The study examined whether gender differences exist in how households allocate resources to child health, using child height as a proxy for general child health and nutritional status. The authors used household survey data from the United States, Brazil, and Ghana that recorded child anthropometry and socioeconomic characteristics. Across all three countries, mothers directed more resources toward daughters while fathers favored sons; maternal education had a stronger effect on daughters, whereas paternal education benefited sons more, with country‑specific patterns such as Brazilian women’s non‑labor income improving daughters’ height and Ghanaian women whose education exceeded their husbands’ having a larger impact on daughters, indicating that gendered resource allocation reflects both technological differences in child‑rearing and parental preference.

Abstract

Through use of child height as a proxy for general child health and nutritional status the hypothesis that there are gender differences in the allocation of household resources to child health was examined.
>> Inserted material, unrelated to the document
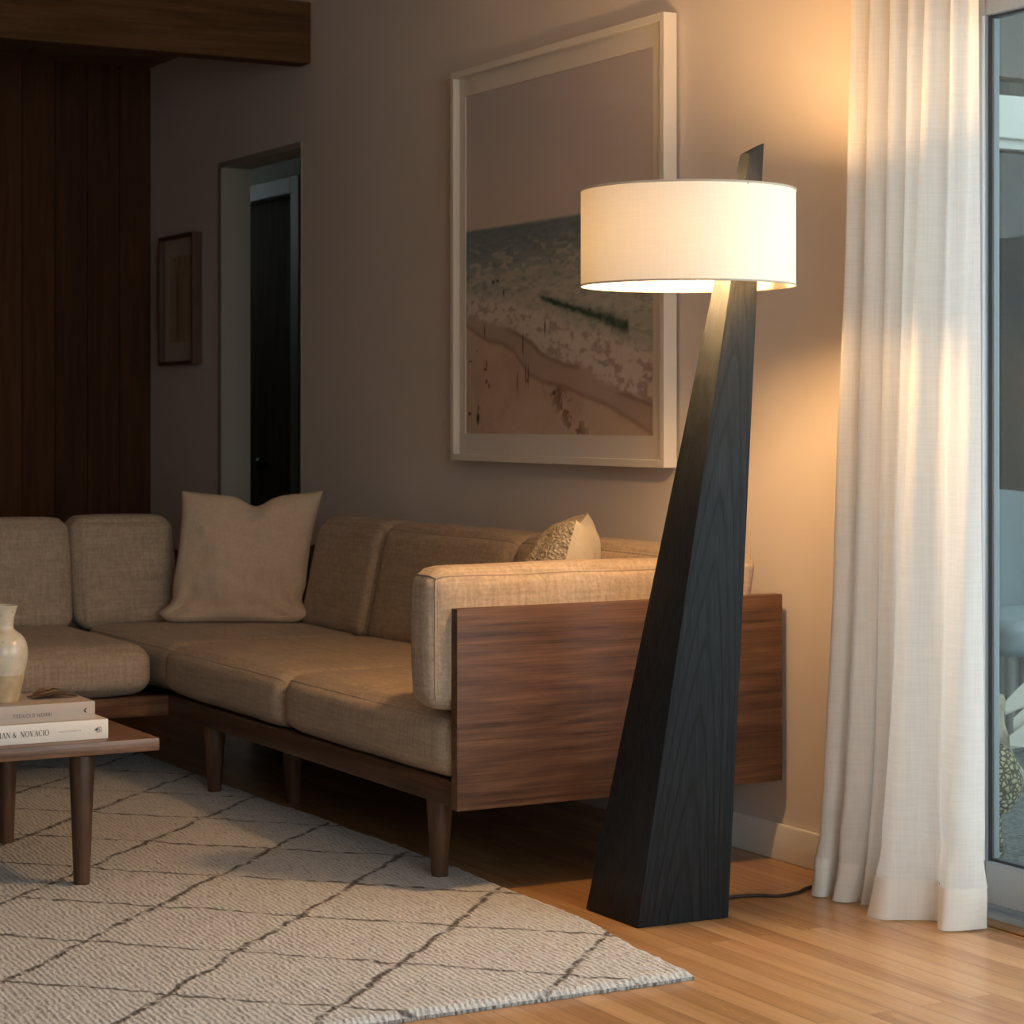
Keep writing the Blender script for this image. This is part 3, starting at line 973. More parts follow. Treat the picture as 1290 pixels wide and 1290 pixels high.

Data were derived from household surveys conducted in the US Brazil and Ghana that included information on both child anthropometry and family socioeconomic attributes. In all three countries mothers were found to allocate more resources to daughters while fathers channelled resources toward sons. Maternal education was found to have a larger effect on the height of daughters than sons while sons benefit more than daughters as paternal education increases. In Brazil womens non-labor income was used to improve the health of daughters but not sons. In Ghana the education of a woman whose educational attainment surpasses that of her husband had a larger impact on the height of her daughter than that of her son. If relative education of parents and non-labor income are indicators of power in household allocation decisions these findings suggest that gender differentials in resource allocation reflect both technological differences in child rearing and gender-based differences in parental preferences.